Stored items
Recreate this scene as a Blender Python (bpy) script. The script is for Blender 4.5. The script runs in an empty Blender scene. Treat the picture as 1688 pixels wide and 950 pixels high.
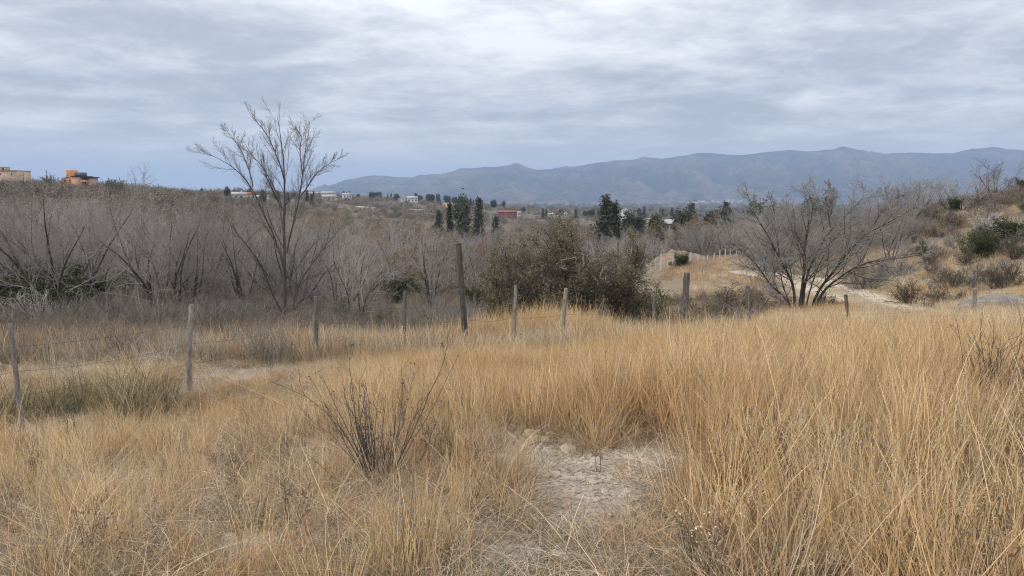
import bpy, math
import numpy as np

S = bpy.context.scene
COL = S.collection
rng = np.random.default_rng(11)

# ------------------------------------------------------------------ camera
FPX, HORIZON, CX, CY = 1250.0, 320.0, 844.0, 475.0       # measured on the photograph (1688 x 950)
EYE = np.array([0.0, 0.0, 1.65])
PITCH = math.atan((CY - HORIZON) / FPX)
cam = bpy.data.objects.new("camera", bpy.data.cameras.new("camera"))
COL.objects.link(cam)
cam.data.sensor_width = 36.0
cam.data.lens = 36.0 * FPX / 1688.0
cam.data.clip_start = 0.05
cam.data.clip_end = 80000.0
cam.location = EYE
cam.rotation_euler = (math.pi / 2 - PITCH, 0, 0)
S.camera = cam
S.render.resolution_x, S.render.resolution_y = 1024, 576

# ------------------------------------------------------------------ render, view
S.view_settings.view_transform = 'Standard'
S.view_settings.look = 'None'
S.view_settings.exposure = 0.0
S.view_settings.gamma = 1.0
S.view_settings.use_curve_mapping = False
S.cycles.use_denoising = True
S.cycles.denoising_prefilter = 'NONE'
S.cycles.filter_width = 1.1
S.cycles.max_bounces = 6
S.cycles.diffuse_bounces = 3
S.cycles.transmission_bounces = 3
S.cycles.volume_bounces = 1
S.cycles.transparent_max_bounces = 8

# ------------------------------------------------------------------ sun + sky
SUN_EL, SUN_AZ = math.radians(42), math.radians(-112)    # azimuth from +Y, clockwise: sun on the left, a little behind
sun_dir = np.array([math.sin(SUN_AZ) * math.cos(SUN_EL), math.cos(SUN_AZ) * math.cos(SUN_EL), math.sin(SUN_EL)])
sun = bpy.data.objects.new("sun", bpy.data.lights.new("sun", 'SUN'))
COL.objects.link(sun)
sun.data.energy = 1.5
sun.data.angle = math.radians(11)
sun.data.color = (1.0, 0.93, 0.82)
from mathutils import Vector
sun.rotation_euler = Vector(sun_dir).to_track_quat('Z', 'Y').to_euler()


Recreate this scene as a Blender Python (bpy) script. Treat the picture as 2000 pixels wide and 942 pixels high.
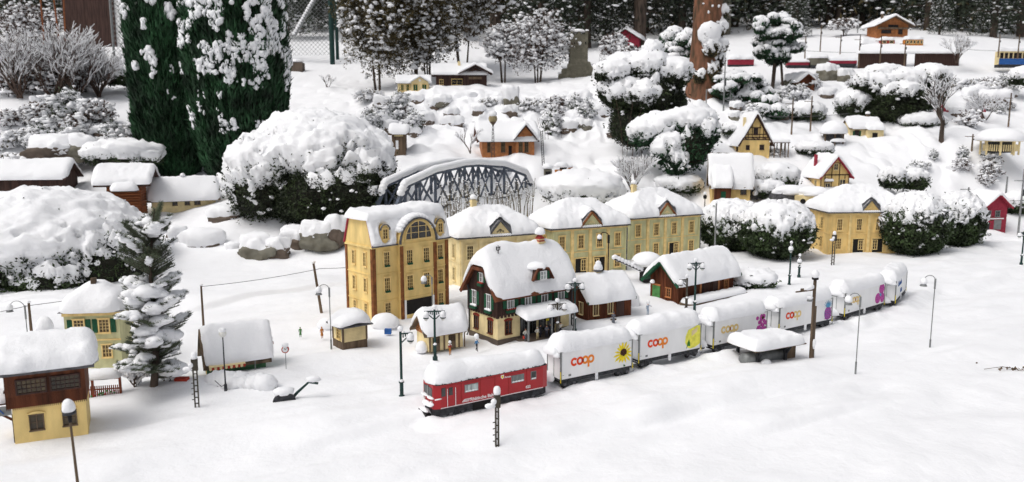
import bpy, math, random
import numpy as np
from mathutils import Vector, Matrix
sc = bpy.context.scene
for o in list(bpy.data.objects): bpy.data.objects.remove(o)
# ------------------------------------------------------------------ camera, sky, sun, exposure
CAMH, PITCH, FPX = 1.3, math.radians(8.8), 1556.0
cam = bpy.data.cameras.new('camera'); camo = bpy.data.objects.new('camera', cam); sc.collection.objects.link(camo)
camo.location = (0, 0, CAMH); camo.rotation_euler = (math.pi/2 - PITCH, 0, 0)
cam.sensor_width = 36; cam.lens = FPX/2000*36; cam.clip_start = .05; cam.clip_end = 500
cam.dof.use_dof = True; cam.dof.focus_distance = 4.6; cam.dof.aperture_fstop = 3.4
sc.camera = camo
SUN_EL, SUN_ROT = math.radians(58), math.radians(-120)
w = bpy.data.worlds.new('World'); sc.world = w; w.use_nodes = True
nt = w.node_tree; nt.nodes.clear()
wo = nt.nodes.new('ShaderNodeOutputWorld'); bg = nt.nodes.new('ShaderNodeBackground'); sk = nt.nodes.new('ShaderNodeTexSky')
sk.sky_type = 'NISHITA'; sk.sun_disc = False; sk.sun_elevation = SUN_EL; sk.sun_rotation = SUN_ROT
sk.air_density = 1.0; sk.dust_density = 6.0; sk.ozone_density = 1.0
hs = nt.nodes.new('ShaderNodeHueSaturation'); hs.inputs['Saturation'].default_value = .27
nt.links.new(sk.outputs[0], hs.inputs['Color']); nt.links.new(hs.outputs[0], bg.inputs[0]); bg.inputs[1].default_value = .15
nt.links.new(bg.outputs[0], wo.inputs[0])
sun = bpy.data.lights.new('sun', 'SUN'); sun.energy = .9; sun.angle = math.radians(35); sun.color = (1, .97, .92)
suno = bpy.data.objects.new('sun', sun); sc.collection.objects.link(suno)
# direction to the sun (sky rotation is clockwise from +Y)
sd = Vector((math.sin(SUN_ROT)*math.cos(SUN_EL), math.cos(SUN_ROT)*math.cos(SUN_EL), math.sin(SUN_EL)))
suno.rotation_euler = sd.to_track_quat('Z', 'Y').to_euler()
sc.view_settings.view_transform = 'Standard'; sc.view_settings.look = 'None'; sc.view_settings.gamma = 1
sc.view_settings.exposure = -0.28
sc.cycles.max_bounces = 8; sc.cycles.diffuse_bounces = 4

# ------------------------------------------------------------------ where a sight line meets a height or a distance
def ray(u, v):
    a = (u-1000)/FPX; b = (471-v)/FPX
    return a, math.cos(PITCH)+b*math.sin(PITCH), -math.sin(PITCH)+b*math.cos(PITCH)
def at(u, v, z=0.0):
    a, y, c = ray(u, v); t = (z-CAMH)/c
    return Vector((a*t, y*t, z))
def far(u, v, t):
    a, y, c = ray(u, v)
    return Vector((a*t, y*t, CAMH+c*t))
def proj(P):
    x, y, z = P; z -= CAMH
    d = y*math.cos(PITCH)-z*math.sin(PITCH); q = y*math.sin(PITCH)+z*math.cos(PITCH)
    return 1000+FPX*x/d, 471-FPX*q/d, d
def rise(P, v):
    lo, hi = -1, 6
    for _ in range(40):
        m = (lo+hi)/2
        if proj((P[0], P[1], P[2]+m))[1] > v: lo = m
        else: hi = m
    return lo

# ------------------------------------------------------------------ numpy noise
_rs = np.random.RandomState(7); _T = _rs.rand(65536)
def _h(i, j, k):
    return _T[(i*73856093 ^ j*19349663 ^ k*83492791) & 65535]
def vn(P, s=1.0, seed=0):
    P = np.asarray(P, float)*s + seed*17.31
    i = np.floor(P).astype(np.int64); f = P-i; f = f*f*f*(f*(f*6-15)+10)
    x, y, z = i[..., 0], i[..., 1], i[..., 2]; fx, fy, fz = f[..., 0], f[..., 1], f[..., 2]
    def L(a, b, t): return a+(b-a)*t
    return L(L(L(_h(x, y, z), _h(x+1, y, z), fx), L(_h(x, y+1, z), _h(x+1, y+1, z), fx), fy),
             L(L(_h(x, y, z+1), _h(x+1, y, z+1), fx), L(_h(x, y+1, z+1), _h(x+1, y+1, z+1), fx), fy), fz)
def fbm(P, s=1.0, o=3, seed=0):
    r = 0; a = 1; t = 0
    for k in range(o):
        r = r+a*vn(P, s*2.03**k, seed+k*3); t += a; a *= .5
    return r/t
def sstep(a, b, x):
    t = np.clip((x-a)/(b-a), 0, 1); return t*t*(3-2*t)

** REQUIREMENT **
Reproduce all of the material above word for word. Omit the pictures.

** WRITTEN RESPONSE **
Recreate this scene as a Blender Python (bpy) script. The script is for Blender 4.5. The script runs in an empty Blender scene. Treat the picture as 1688 pixels wide and 950 pixels high.
import bpy, math
import numpy as np

S = bpy.context.scene
COL = S.collection
rng = np.random.default_rng(11)

# ------------------------------------------------------------------ camera
FPX, HORIZON, CX, CY = 1250.0, 320.0, 844.0, 475.0       # measured on the photograph (1688 x 950)
EYE = np.array([0.0, 0.0, 1.65])
PITCH = math.atan((CY - HORIZON) / FPX)
cam = bpy.data.objects.new("camera", bpy.data.cameras.new("camera"))
COL.objects.link(cam)
cam.data.sensor_width = 36.0
cam.data.lens = 36.0 * FPX / 1688.0
cam.data.clip_start = 0.05
cam.data.clip_end = 80000.0
cam.location = EYE
cam.rotation_euler = (math.pi / 2 - PITCH, 0, 0)
S.camera = cam
S.render.resolution_x, S.render.resolution_y = 1024, 576

# ------------------------------------------------------------------ render, view
S.view_settings.view_transform = 'Standard'
S.view_settings.look = 'None'
S.view_settings.exposure = 0.0
S.view_settings.gamma = 1.0
S.view_settings.use_curve_mapping = False
S.cycles.use_denoising = True
S.cycles.denoising_prefilter = 'NONE'
S.cycles.filter_width = 1.1
S.cycles.max_bounces = 6
S.cycles.diffuse_bounces = 3
S.cycles.transmission_bounces = 3
S.cycles.volume_bounces = 1
S.cycles.transparent_max_bounces = 8

# ------------------------------------------------------------------ sun + sky
SUN_EL, SUN_AZ = math.radians(42), math.radians(-112)    # azimuth from +Y, clockwise: sun on the left, a little behind
sun_dir = np.array([math.sin(SUN_AZ) * math.cos(SUN_EL), math.cos(SUN_AZ) * math.cos(SUN_EL), math.sin(SUN_EL)])
sun = bpy.data.objects.new("sun", bpy.data.lights.new("sun", 'SUN'))
COL.objects.link(sun)
sun.data.energy = 1.5
sun.data.angle = math.radians(11)
sun.data.color = (1.0, 0.93, 0.82)
from mathutils import Vector
sun.rotation_euler = Vector(sun_dir).to_track_quat('Z', 'Y').to_euler()


Recreate this scene as a Blender Python (bpy) script. Treat the picture as 2000 pixels wide and 942 pixels high.
import bpy, math, random
import numpy as np
from mathutils import Vector, Matrix
sc = bpy.context.scene
for o in list(bpy.data.objects): bpy.data.objects.remove(o)
# ------------------------------------------------------------------ camera, sky, sun, exposure
CAMH, PITCH, FPX = 1.3, math.radians(8.8), 1556.0
cam = bpy.data.cameras.new('camera'); camo = bpy.data.objects.new('camera', cam); sc.collection.objects.link(camo)
camo.location = (0, 0, CAMH); camo.rotation_euler = (math.pi/2 - PITCH, 0, 0)
cam.sensor_width = 36; cam.lens = FPX/2000*36; cam.clip_start = .05; cam.clip_end = 500
cam.dof.use_dof = True; cam.dof.focus_distance = 4.6; cam.dof.aperture_fstop = 3.4
sc.camera = camo
SUN_EL, SUN_ROT = math.radians(58), math.radians(-120)
w = bpy.data.worlds.new('World'); sc.world = w; w.use_nodes = True
nt = w.node_tree; nt.nodes.clear()
wo = nt.nodes.new('ShaderNodeOutputWorld'); bg = nt.nodes.new('ShaderNodeBackground'); sk = nt.nodes.new('ShaderNodeTexSky')
sk.sky_type = 'NISHITA'; sk.sun_disc = False; sk.sun_elevation = SUN_EL; sk.sun_rotation = SUN_ROT
sk.air_density = 1.0; sk.dust_density = 6.0; sk.ozone_density = 1.0
hs = nt.nodes.new('ShaderNodeHueSaturation'); hs.inputs['Saturation'].default_value = .27
nt.links.new(sk.outputs[0], hs.inputs['Color']); nt.links.new(hs.outputs[0], bg.inputs[0]); bg.inputs[1].default_value = .15
nt.links.new(bg.outputs[0], wo.inputs[0])
sun = bpy.data.lights.new('sun', 'SUN'); sun.energy = .9; sun.angle = math.radians(35); sun.color = (1, .97, .92)
suno = bpy.data.objects.new('sun', sun); sc.collection.objects.link(suno)
# direction to the sun (sky rotation is clockwise from +Y)
sd = Vector((math.sin(SUN_ROT)*math.cos(SUN_EL), math.cos(SUN_ROT)*math.cos(SUN_EL), math.sin(SUN_EL)))
suno.rotation_euler = sd.to_track_quat('Z', 'Y').to_euler()
sc.view_settings.view_transform = 'Standard'; sc.view_settings.look = 'None'; sc.view_settings.gamma = 1
sc.view_settings.exposure = -0.28
sc.cycles.max_bounces = 8; sc.cycles.diffuse_bounces = 4

# ------------------------------------------------------------------ where a sight line meets a height or a distance
def ray(u, v):
    a = (u-1000)/FPX; b = (471-v)/FPX
    return a, math.cos(PITCH)+b*math.sin(PITCH), -math.sin(PITCH)+b*math.cos(PITCH)
def at(u, v, z=0.0):
    a, y, c = ray(u, v); t = (z-CAMH)/c
    return Vector((a*t, y*t, z))
def far(u, v, t):
    a, y, c = ray(u, v)
    return Vector((a*t, y*t, CAMH+c*t))
def proj(P):
    x, y, z = P; z -= CAMH
    d = y*math.cos(PITCH)-z*math.sin(PITCH); q = y*math.sin(PITCH)+z*math.cos(PITCH)
    return 1000+FPX*x/d, 471-FPX*q/d, d
def rise(P, v):
    lo, hi = -1, 6
    for _ in range(40):
        m = (lo+hi)/2
        if proj((P[0], P[1], P[2]+m))[1] > v: lo = m
        else: hi = m
    return lo

# ------------------------------------------------------------------ numpy noise
_rs = np.random.RandomState(7); _T = _rs.rand(65536)
def _h(i, j, k):
    return _T[(i*73856093 ^ j*19349663 ^ k*83492791) & 65535]
def vn(P, s=1.0, seed=0):
    P = np.asarray(P, float)*s + seed*17.31
    i = np.floor(P).astype(np.int64); f = P-i; f = f*f*f*(f*(f*6-15)+10)
    x, y, z = i[..., 0], i[..., 1], i[..., 2]; fx, fy, fz = f[..., 0], f[..., 1], f[..., 2]
    def L(a, b, t): return a+(b-a)*t
    return L(L(L(_h(x, y, z), _h(x+1, y, z), fx), L(_h(x, y+1, z), _h(x+1, y+1, z), fx), fy),
             L(L(_h(x, y, z+1), _h(x+1, y, z+1), fx), L(_h(x, y+1, z+1), _h(x+1, y+1, z+1), fx), fy), fz)
def fbm(P, s=1.0, o=3, seed=0):
    r = 0; a = 1; t = 0
    for k in range(o):
        r = r+a*vn(P, s*2.03**k, seed+k*3); t += a; a *= .5
    return r/t
def sstep(a, b, x):
    t = np.clip((x-a)/(b-a), 0, 1); return t*t*(3-2*t)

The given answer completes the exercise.